Our next detour is further north on VdC past the Italian
Parliament to the shopping triangle near the Spanish Steps. There are a few little streets, each several
blocks long that house everybody that is anybody in the fashion world. As we walk back and forth we try to think of
who is missing and obviously we can’t come up with anybody except maybe Target.
As we weave back and forth we emerge at
the Spanish Steps which are now closed.
The renovations and cleaning of the Trevi has now moved on to the Steps,
and they will be closed for the foreseeable future. We weren’t going up there anyway.
As we come back to Via del Corso we feel our first few drops
of rain. We should never have mentioned
it at the top of this blog. It is 12:30
and close enough to lunch time for us to duck into a little café with covered
outdoor seating. Just as we get settled
it starts to pour, so without umbrellas or even jackets we might be here for a
while. It is a beer and anchovy pizza
again today but the prices are a bit higher in this part of town. We aren’t overly concerned about the weather because
we have been able to see blue sky around the edges of this rain cloud. We’re moving again by 1:30 in sunshine.
We finish the northern route at the Piazza del Popolo, the
people’s plaza. It is centered by a
10-story obelisk (shrouded in scaffolding) that once graced the temple of
Ramses II in Egypt and was moved to the Roman Circus Maximus racetrack. Ben Hur raced around this monument. The piazza also has massive fountains on
either side, one of Neptune and one of Roma.
Nothing is small here. In
addition to the VdC there are two other main streets that angle into the piazza
from the south (all roads lead here?).
We are taking one of them as we begin our way back south.
The street we are on now, Via di Ripetta, is much more
current Rome. It is businesses, buses
and kids getting out of school. Our only
detour on this route is to go a couple blocks to the east to the Pantheon. Again, we visited here on our last trip but
this is a whole new thing for us. We
remembered the Pantheon as a big empty domed building with a hole in the
roof. Today it is filled with massive
statuary, marble floors and religious icons of every sort. It has always been described as Rome’s most
impressive building, and while we didn’t get it before we certainly do
now. As a final treat there is one more
rain cloud moving overhead and it is raining down through the hole in the roof
in the center of the building and through the drainage system in the tile floor
provided by the Romans. It’s pretty
cool.
We wait for the rain to stop and begin our walk back
south. It is after 3:00 and John
announces that he has a touring shelf life of five hours and it is time to go
home. When we get back across the bridge
he gets a gelato cone which has a calming effect.

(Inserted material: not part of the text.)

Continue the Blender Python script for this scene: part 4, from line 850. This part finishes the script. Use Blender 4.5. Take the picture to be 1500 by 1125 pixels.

It is a total of 6-hours by the time we get
to the hotel but we’re all still alive.
Dinner tonight is at Trattoria da Lucia, a little family run
place a few blocks away that is high on Rick Steves’ list. John orders a plate of grilled and pickled
vegetables as an appetizer that Mary isn’t excited about. She gets a gnocchi that is pretty good and
John takes another pass at the bobolotti pasta with a veal based sauce that is
much better than last night at half the price.
The house wine is fine and we’re back on track with good food and cheap
prices. The crowd is about half tourist
and half locals with some obvious regulars mixed in. That’s probably the right mix of customers
for us.
A quick walk through the square and back to our hotel. When we pick up the key the lady as the desk
tells us that the power will be off from 9:00 AM until 4:45 tomorrow. We’ll have to factor that into our plans.
What did we learn today?
2,000 year old stone sidewalks and steps preceded OSHA.